Exercise aim:
Quote all of the data below exactly, please.

>> begin

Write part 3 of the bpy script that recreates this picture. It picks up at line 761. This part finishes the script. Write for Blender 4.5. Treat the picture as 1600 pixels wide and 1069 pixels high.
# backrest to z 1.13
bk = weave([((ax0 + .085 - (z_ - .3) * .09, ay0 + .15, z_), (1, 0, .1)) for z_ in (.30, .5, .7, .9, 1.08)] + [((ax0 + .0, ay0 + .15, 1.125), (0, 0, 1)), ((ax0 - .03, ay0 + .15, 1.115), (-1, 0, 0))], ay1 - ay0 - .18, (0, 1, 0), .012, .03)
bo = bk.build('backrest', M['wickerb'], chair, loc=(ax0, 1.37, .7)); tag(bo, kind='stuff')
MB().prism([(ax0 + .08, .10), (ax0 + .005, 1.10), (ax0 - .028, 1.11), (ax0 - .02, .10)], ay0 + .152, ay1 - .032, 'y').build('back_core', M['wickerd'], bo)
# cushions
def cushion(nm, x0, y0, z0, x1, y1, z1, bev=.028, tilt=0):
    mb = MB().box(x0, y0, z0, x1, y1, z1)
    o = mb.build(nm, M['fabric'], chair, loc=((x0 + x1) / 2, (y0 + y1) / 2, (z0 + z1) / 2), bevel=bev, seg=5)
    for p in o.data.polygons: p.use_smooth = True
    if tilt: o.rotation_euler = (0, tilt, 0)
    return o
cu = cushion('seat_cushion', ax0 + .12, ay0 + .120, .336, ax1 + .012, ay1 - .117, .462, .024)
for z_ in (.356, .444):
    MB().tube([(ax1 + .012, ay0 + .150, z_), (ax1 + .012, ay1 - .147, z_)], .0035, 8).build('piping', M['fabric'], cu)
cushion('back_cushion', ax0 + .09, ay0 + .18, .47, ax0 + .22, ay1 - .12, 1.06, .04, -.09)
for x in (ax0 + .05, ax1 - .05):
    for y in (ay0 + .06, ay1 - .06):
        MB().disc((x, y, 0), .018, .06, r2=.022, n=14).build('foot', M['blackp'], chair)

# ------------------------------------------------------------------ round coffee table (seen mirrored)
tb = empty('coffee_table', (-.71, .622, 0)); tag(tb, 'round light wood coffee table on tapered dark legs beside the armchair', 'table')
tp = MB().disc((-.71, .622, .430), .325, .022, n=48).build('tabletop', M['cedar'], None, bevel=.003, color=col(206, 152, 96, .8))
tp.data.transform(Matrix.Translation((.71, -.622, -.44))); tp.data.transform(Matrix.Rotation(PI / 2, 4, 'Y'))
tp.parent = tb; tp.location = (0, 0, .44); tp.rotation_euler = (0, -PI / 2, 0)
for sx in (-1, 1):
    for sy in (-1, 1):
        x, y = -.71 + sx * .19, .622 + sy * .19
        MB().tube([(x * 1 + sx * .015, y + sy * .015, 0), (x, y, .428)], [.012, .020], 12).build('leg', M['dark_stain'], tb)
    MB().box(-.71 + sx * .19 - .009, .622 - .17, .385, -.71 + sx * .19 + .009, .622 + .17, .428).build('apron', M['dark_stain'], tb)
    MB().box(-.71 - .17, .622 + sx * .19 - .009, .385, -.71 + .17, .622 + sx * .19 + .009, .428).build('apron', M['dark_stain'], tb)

>> end

Solution to the exercise:
Write part 3 of the bpy script that recreates this picture. It picks up at line 761. This part finishes the script. Write for Blender 4.5. Treat the picture as 1600 pixels wide and 1069 pixels high.
# backrest to z 1.13
bk = weave([((ax0 + .085 - (z_ - .3) * .09, ay0 + .15, z_), (1, 0, .1)) for z_ in (.30, .5, .7, .9, 1.08)] + [((ax0 + .0, ay0 + .15, 1.125), (0, 0, 1)), ((ax0 - .03, ay0 + .15, 1.115), (-1, 0, 0))], ay1 - ay0 - .18, (0, 1, 0), .012, .03)
bo = bk.build('backrest', M['wickerb'], chair, loc=(ax0, 1.37, .7)); tag(bo, kind='stuff')
MB().prism([(ax0 + .08, .10), (ax0 + .005, 1.10), (ax0 - .028, 1.11), (ax0 - .02, .10)], ay0 + .152, ay1 - .032, 'y').build('back_core', M['wickerd'], bo)
# cushions
def cushion(nm, x0, y0, z0, x1, y1, z1, bev=.028, tilt=0):
    mb = MB().box(x0, y0, z0, x1, y1, z1)
    o = mb.build(nm, M['fabric'], chair, loc=((x0 + x1) / 2, (y0 + y1) / 2, (z0 + z1) / 2), bevel=bev, seg=5)
    for p in o.data.polygons: p.use_smooth = True
    if tilt: o.rotation_euler = (0, tilt, 0)
    return o
cu = cushion('seat_cushion', ax0 + .12, ay0 + .120, .336, ax1 + .012, ay1 - .117, .462, .024)
for z_ in (.356, .444):
    MB().tube([(ax1 + .012, ay0 + .150, z_), (ax1 + .012, ay1 - .147, z_)], .0035, 8).build('piping', M['fabric'], cu)
cushion('back_cushion', ax0 + .09, ay0 + .18, .47, ax0 + .22, ay1 - .12, 1.06, .04, -.09)
for x in (ax0 + .05, ax1 - .05):
    for y in (ay0 + .06, ay1 - .06):
        MB().disc((x, y, 0), .018, .06, r2=.022, n=14).build('foot', M['blackp'], chair)

# ------------------------------------------------------------------ round coffee table (seen mirrored)
tb = empty('coffee_table', (-.71, .622, 0)); tag(tb, 'round light wood coffee table on tapered dark legs beside the armchair', 'table')
tp = MB().disc((-.71, .622, .430), .325, .022, n=48).build('tabletop', M['cedar'], None, bevel=.003, color=col(206, 152, 96, .8))
tp.data.transform(Matrix.Translation((.71, -.622, -.44))); tp.data.transform(Matrix.Rotation(PI / 2, 4, 'Y'))
tp.parent = tb; tp.location = (0, 0, .44); tp.rotation_euler = (0, -PI / 2, 0)
for sx in (-1, 1):
    for sy in (-1, 1):
        x, y = -.71 + sx * .19, .622 + sy * .19
        MB().tube([(x * 1 + sx * .015, y + sy * .015, 0), (x, y, .428)], [.012, .020], 12).build('leg', M['dark_stain'], tb)
    MB().box(-.71 + sx * .19 - .009, .622 - .17, .385, -.71 + sx * .19 + .009, .622 + .17, .428).build('apron', M['dark_stain'], tb)
    MB().box(-.71 - .17, .622 + sx * .19 - .009, .385, -.71 + .17, .622 + sx * .19 + .009, .428).build('apron', M['dark_stain'], tb)